3. Make time not to accomplish something.

This one is super difficult. For me, it’s probably the worst of any of them to achieve. This is the personal one. The one that means you sit down and take time to breathe. Most importantly, to pray and do a devotional. To reconnect with God on an intimate level. To draw in the spirit of rest by reading a book or listening to the birds sing while you sip on your coffee. It’s a period of adult “time out” when you’re no longer checking things off the to-do list and instead just being.

Why is it difficult for us to just be? Even for twenty minutes, to allow our bodies to relax into a chair at 1 PM on a Saturday afternoon, sip some tea, and read an article in our favorite magazine? We have bought into the tyranny of the urgent. We have accepted the view that relaxation is akin to laziness, quiet meditation can be done “later” (it rarely is), and commitment to other things is more profitable than a commitment to your family to have some downtime.

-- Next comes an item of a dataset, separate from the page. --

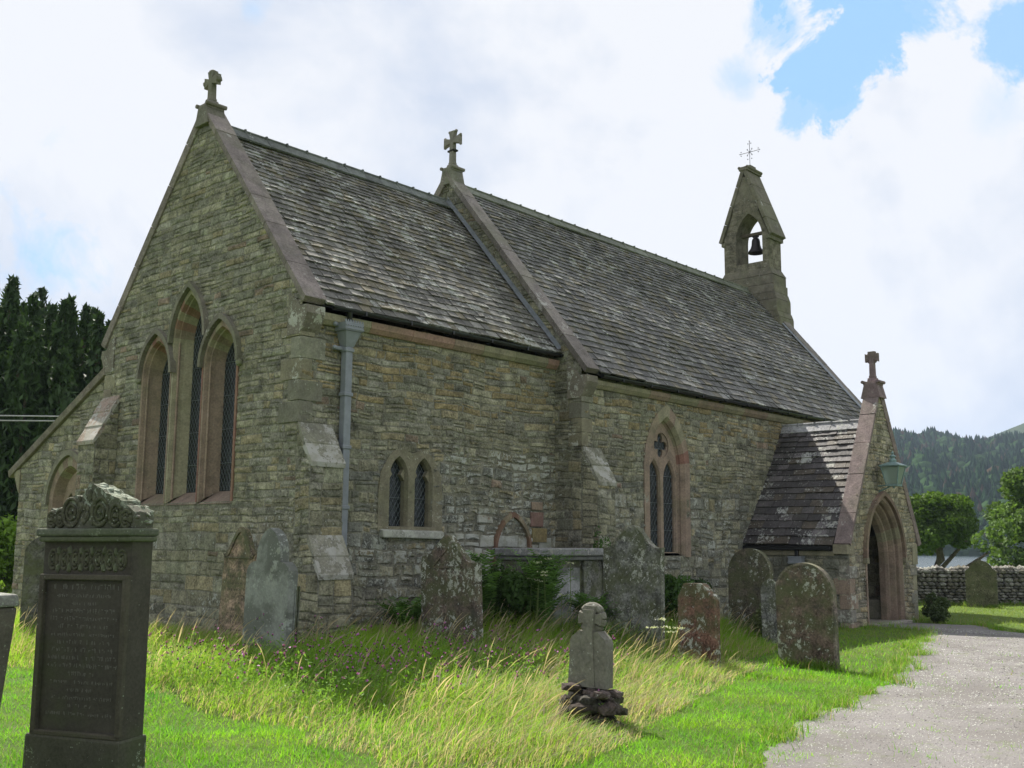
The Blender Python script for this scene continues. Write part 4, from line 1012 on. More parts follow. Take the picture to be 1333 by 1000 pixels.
# --- wall lantern on the porch front (bracket, body, glass, cap)
lan = empty('wall_lantern', (CX-.14, PY-.36, 2.98)); tag(lan, 'grey-green metal lantern bracketed over the porch doorway', 'lantern')
mb = MB(); W0, W1 = .115, .20
def sq(hw, z): return [Vector((s*hw, t*hw, z)) for s, t in ((-1,-1),(1,-1),(1,1),(-1,1))]
mb.hexa(sq(W0-.01, .03)+sq(W1-.01, .40)); mb.build('lantern_glass', M['lampglass'], lan)
mb = MB()
for a, b in zip(sq(W0, .0), sq(W1, .42)): mb.tube([a, b], .016, 6)
mb.hexa(sq(W0+.02, -.02)+sq(W0+.02, .02)); mb.hexa(sq(W1+.025, .405)+sq(W1+.035, .43)); mb.hexa(sq(W1+.025, .432)+sq(.085, .505)); mb.lathe([(.075,.505),(.08,.55),(.055,.58),(.045,.60),(.075,.63),(.045,.66),(.02,.68),(.035,.70),(.0,.77)], 0, 0, 12)
mb.tube([(0, .0, -.02), (0, .0, -.06)], .03, 8); mb.tube([(0, .1, -.03), (0, .28, -.10), (0, .43, -.16)], .018, 6); mb.tube([(0, .1, .0), (0, .42, .0)], .016, 6); mb.box((-.06, .39, -.2), (.06, .415, .06))
mb.build('lantern_frame', M['lampmetal'], lan, bevel=.004)
#MORE

# ================================================================== churchyard things
def hs_extrude(mb, P, t0, t1, col, back=True):
    """outline P (a to the viewer's right, z); local x = depth (front face at -x), a -> -y"""
    f_ = Fr((0, 0), (0, -1), (-1, 0)); tess(mb, f_, P, [], t0, col)
    tess(mb, f_, P, [], -t1, col, rev=True)
    n = len(P)
    for i in range(n):
        p, q = P[i], P[(i+1) % n]; mb.quad([f_.p(*p, t0), f_.p(*q, t0), f_.p(*q, -t1), f_.p(*p, -t1)], col)
HF = Fr((0, 0), (0, -1), (-1, 0))
def worn_text(parent, w, ztop, zbot, lines, d, mat, seed=0, col=(.07,.06,.05), hgt=.035):
    """rows of worn, illegible cut strokes"""
    r = random.Random(seed); mb = MB(); z = ztop; k = 0
    step = (ztop-zbot)/lines
    for i in range(lines):
        lw = w*r.choice([.95, .9, .55, .8, .35, .9, .7]); hh = hgt*(1.35 if i == 0 else r.choice([.8, 1, 1]))
        a = -lw/2
        while a < lw/2:
            if r.random() < .14: a += hh*.7; continue
            cw = hh*r.uniform(.4, .75)
            for s in range(r.choice([1, 2, 2, 3])):
                x = a+cw*r.uniform(0, 1); tl = r.choice([0, 0, .3, -.3])*cw; wd = .0035
                z0 = z+r.uniform(0, .2)*hh; z1 = z+hh*r.uniform(.55, 1)
                if r.random() < .3: z0 = z1-wd*2; mb.quad([HF.p(a, z0, d), HF.p(a+cw*.8, z0, d), HF.p(a+cw*.8, z1, d), HF.p(a, z1, d)], shade(col, r.uniform(.7, 1.5), 0))
                else: mb.quad([HF.p(x, z0, d), HF.p(x+wd*1.6, z0, d), HF.p(x+tl+wd*1.6, z1, d), HF.p(x+tl, z1, d)], shade(col, r.uniform(.7, 1.5), 0))
            a += cw+hh*.22
        z -= step
    return mb.build('inscription', mat, parent)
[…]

In reality, life will grab and pull us from all directions. We can also engage in the ever-popular “self-care” concept, but I prefer to redefine even that. This isn’t just self-care. It’s not a time to become one with yourself and value yourself above others. It is, instead, a time to value others enough to know that without a full tank, you will simply cease to be effective. You will perform and achieve the required motions while missing out on deeper and perhaps more spiritually significant moments in life.

So, while these three things are difficult and perhaps completely appalling, take them to prayer and seriously consider your response to each one. Weigh the consequences of making no changes. Weigh the consequences of making changes: the good and the bad. But then, be intentional with what you decide. If your choices do not contribute to restful joy, then, my friend, consider that your red flag.